Quote the data exactly, first line to the line containing "COL = S.collection", with no pictures.

## DATASET CONTENT
----------------
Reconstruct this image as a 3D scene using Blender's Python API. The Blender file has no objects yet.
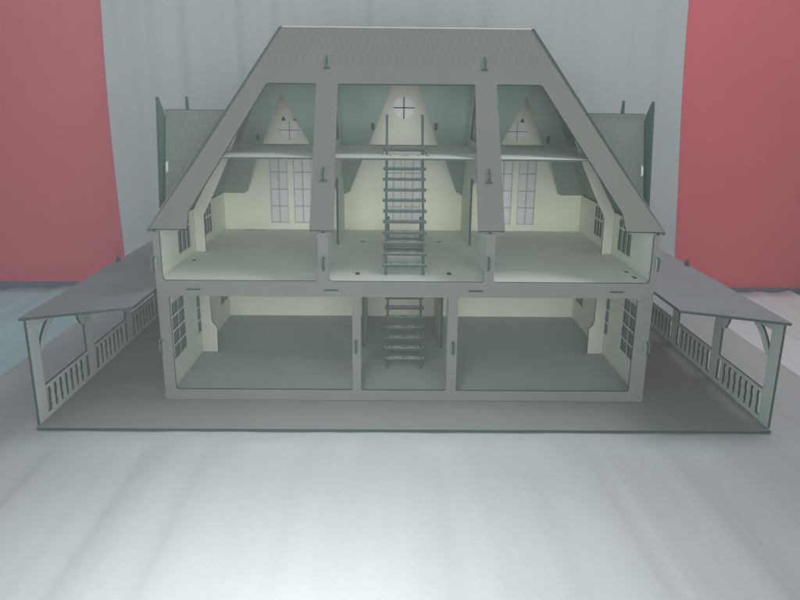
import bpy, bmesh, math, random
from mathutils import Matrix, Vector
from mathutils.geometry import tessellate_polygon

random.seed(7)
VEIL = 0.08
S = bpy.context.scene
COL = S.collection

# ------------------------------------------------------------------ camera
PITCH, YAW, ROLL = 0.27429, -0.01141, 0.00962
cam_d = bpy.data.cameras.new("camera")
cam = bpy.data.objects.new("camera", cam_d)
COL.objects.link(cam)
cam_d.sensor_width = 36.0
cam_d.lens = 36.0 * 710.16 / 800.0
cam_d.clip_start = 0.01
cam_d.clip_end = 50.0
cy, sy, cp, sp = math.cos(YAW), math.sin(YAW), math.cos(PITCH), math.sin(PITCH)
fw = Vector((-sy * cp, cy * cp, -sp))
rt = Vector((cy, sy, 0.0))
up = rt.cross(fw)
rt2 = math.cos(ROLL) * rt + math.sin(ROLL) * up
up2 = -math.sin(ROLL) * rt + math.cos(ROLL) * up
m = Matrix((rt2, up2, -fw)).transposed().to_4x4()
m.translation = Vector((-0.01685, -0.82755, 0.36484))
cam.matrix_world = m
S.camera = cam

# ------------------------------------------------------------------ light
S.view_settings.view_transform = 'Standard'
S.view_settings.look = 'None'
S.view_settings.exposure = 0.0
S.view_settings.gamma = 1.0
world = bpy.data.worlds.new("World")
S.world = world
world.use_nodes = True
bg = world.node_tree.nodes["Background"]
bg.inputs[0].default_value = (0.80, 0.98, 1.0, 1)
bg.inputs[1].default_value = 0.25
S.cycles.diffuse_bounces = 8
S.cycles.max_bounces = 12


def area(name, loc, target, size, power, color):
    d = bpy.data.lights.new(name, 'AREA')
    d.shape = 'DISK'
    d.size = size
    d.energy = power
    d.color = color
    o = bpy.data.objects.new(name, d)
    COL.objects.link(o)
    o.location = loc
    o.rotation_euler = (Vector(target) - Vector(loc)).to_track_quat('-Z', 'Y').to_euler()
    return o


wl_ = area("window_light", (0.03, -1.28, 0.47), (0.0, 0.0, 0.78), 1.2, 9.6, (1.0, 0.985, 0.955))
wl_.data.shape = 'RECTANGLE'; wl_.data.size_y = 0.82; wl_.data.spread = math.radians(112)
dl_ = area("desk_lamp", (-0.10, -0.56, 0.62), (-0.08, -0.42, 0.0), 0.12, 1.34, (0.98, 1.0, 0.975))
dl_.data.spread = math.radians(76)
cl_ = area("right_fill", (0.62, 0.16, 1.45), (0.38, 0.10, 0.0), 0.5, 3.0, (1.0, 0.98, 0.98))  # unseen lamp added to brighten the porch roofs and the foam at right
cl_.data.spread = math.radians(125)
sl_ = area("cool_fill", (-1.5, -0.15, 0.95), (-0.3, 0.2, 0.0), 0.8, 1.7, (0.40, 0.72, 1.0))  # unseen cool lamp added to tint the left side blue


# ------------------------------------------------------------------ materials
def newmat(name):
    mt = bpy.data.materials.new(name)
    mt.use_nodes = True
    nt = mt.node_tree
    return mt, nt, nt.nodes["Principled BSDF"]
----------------
## ANSWER BELOW
Reconstruct this image as a 3D scene using Blender's Python API. The Blender file has no objects yet.
import bpy, bmesh, math, random
from mathutils import Matrix, Vector
from mathutils.geometry import tessellate_polygon

random.seed(7)
VEIL = 0.08
S = bpy.context.scene
COL = S.collection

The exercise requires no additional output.